Thursday, November 14, 2013

China: E-Biking in China


The Fundamentals of e-bike Zen

Take a moment to look on “You Tube” at “scooters in Asia”.  Try any city from Bangkok to Beijing to get the feel of the road.  The electric, or motorized scooter is the family car of Asia. It is also the utility vehicle and pick up truck of Asia.  I have seen every manner of cargo both human and otherwise carried on a scooter.  To Westerners what should logically be a vehicle to carry one or two passengers, can carry a family of five in relative comfort because it is all relative.  As I drove today I saw a little Chinese boy look  out at me from under his mother’s legs as she drove her scooter through traffic with another child on her back. 

Call me a speed freak, or call me a dare devil, but I assure you I am not boasting when I say my e-bike reaches speeds in excess of 45 km/hr on a downslope, it struggles on an upgrade.  It runs on 6 motorcycle batteries in series circuit that can take me about 80 km if I don’t try to go at maximum speed and rapid accelerate at intersections.  It runs extremely quietly, at full speed it sounds like the high pitch whine of a mosquito. I often slap my face as I drive. The exhilaration of the wind in my face is only tempered by the grit in the air and the exhaust from the many diesel engines.  After a drive into Jinhua from the relative quiet of the suburbs of the campus I have to wash my face of the city grim.  Ironically, the brand name of my scooter is SNOW...pure and clean.

Chinese streets are generally wide and often have special lanes for e-bikes because there are so many of them.  In some places cars, trucks, people, dogs, kids, more trucks, bikes all have to merge into one chaotic melange and that’s where the challenge begins.  There are rules of the road, because I was told there are 1700 questions on the Chinese drivers license test of which at any one time the testee has to answer a random selection of 100.  There are standards to be met!

There are rules.  These rules are precise. They cover every contingence and are widely ignored.  From chaos theory to the reality of the conditions on the road comes a curvilinear flow of traffic that no simple algorithmic function could describe.  There is motion. It is constant, often random, but it seems to work if one is bold decisive and goes with the flow.  One can not hesitate, one, as Confucius once said of his e-bike experience, “Be one with the ‘e” there is motion in poetry.”  Luke Skywalker might have said that, but the point remains the same.
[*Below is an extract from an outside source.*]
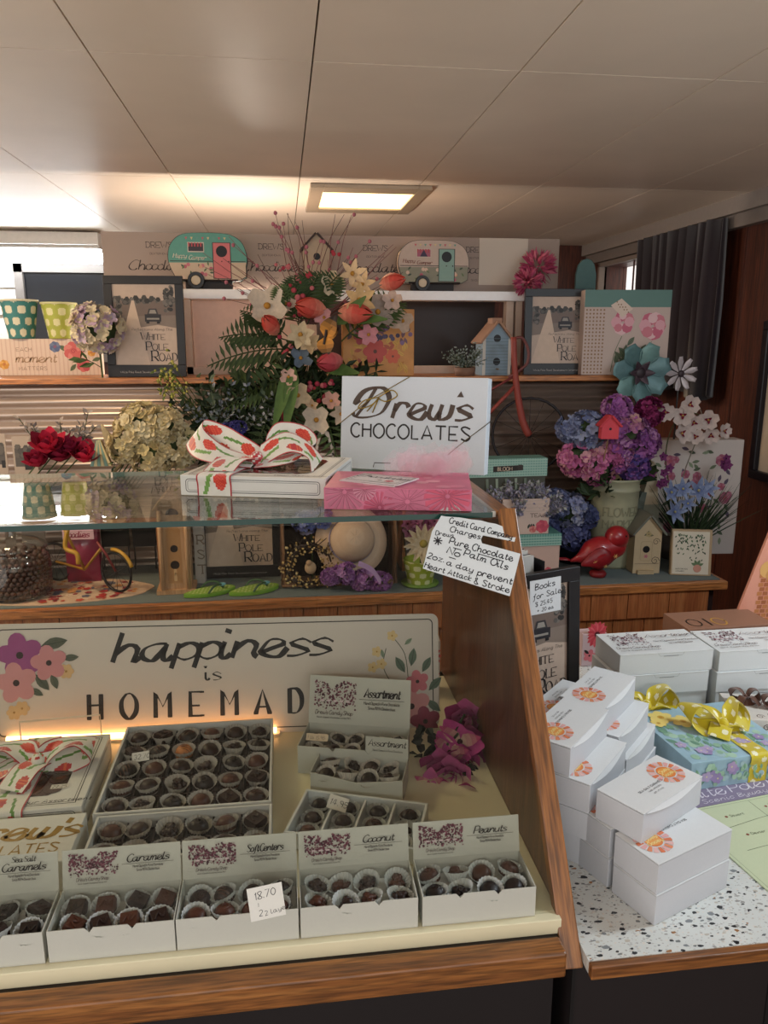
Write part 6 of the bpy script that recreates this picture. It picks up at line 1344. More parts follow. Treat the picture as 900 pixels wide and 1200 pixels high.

This only works of course if you have your eyes forward, never look behind, as mirrors are meaningless because what is in the rear is the past, driving is about the here and now, it is in the moment, one must be in the moment, one must have peripheral vision that borders on 180 and have your thumb on the horn button, of which there are two, at all times, that is why God gave us opposable thumbs my friends.

There is a definite yin yang and zig zag when I drive.  I have gotten to the point to which Chinese are cursing me either for my zen of driving or my knack of passing on the right, fading left and driving for the middle, much like in football.  I figure if I can irritate the Chinese I must be catching on.  I keep my thumb on the horn to resonant with the cacophony of the urban symphony.  One must yield to the driver making the turn, red lights are discretionary, if they work, cars go in bike lanes, bikes go in car lanes, parked cars have open doors, everyone who has a cell phone at some point while driving will use it, pedestrians do not look before crossing, neither do most drivers, they are either blind or operate on blind faith.  They are all fools.  Yet they live to walk another day.  

I am not a super hero.  I drive an e-bike because I can, just as people climb mountains because they are there, the difference being is: I get horizontally from A to B and have the adrenaline rush to prove it.  Yes, I have safety consciousness at the fore.  I wore a Wal-Mart bike helmet size small until the tight strap popped off while I was in traffic.  I now wear the helmet that came with the bike, a cross between a construction helmet and a WW l helmet.  Although I have looked for the CSA approved safety label on the inside of my helmet I have not as yet located it. I will not give up.  I am not a quitter, but I do know signal lights are for sissies and headlights only wear down the batteries.

 If women ride side saddle with high heels, and children ride wedged between their parents, on the floor boards, in back packs and elsewhere  and as long as pandas eat bamboo, I guess I can drive as one of the few Westerners in Jinhua, riding as to war, or Walmart looking like Colonel Klink from Hogan’s Heroes with bugs on my teeth and a smile on my face as I cross the bridge into the city over the mighty muddy Quai River as a diesel truck careens into my bike lane honking his horn simply because he can.  It is all Zen and we are all in the moment.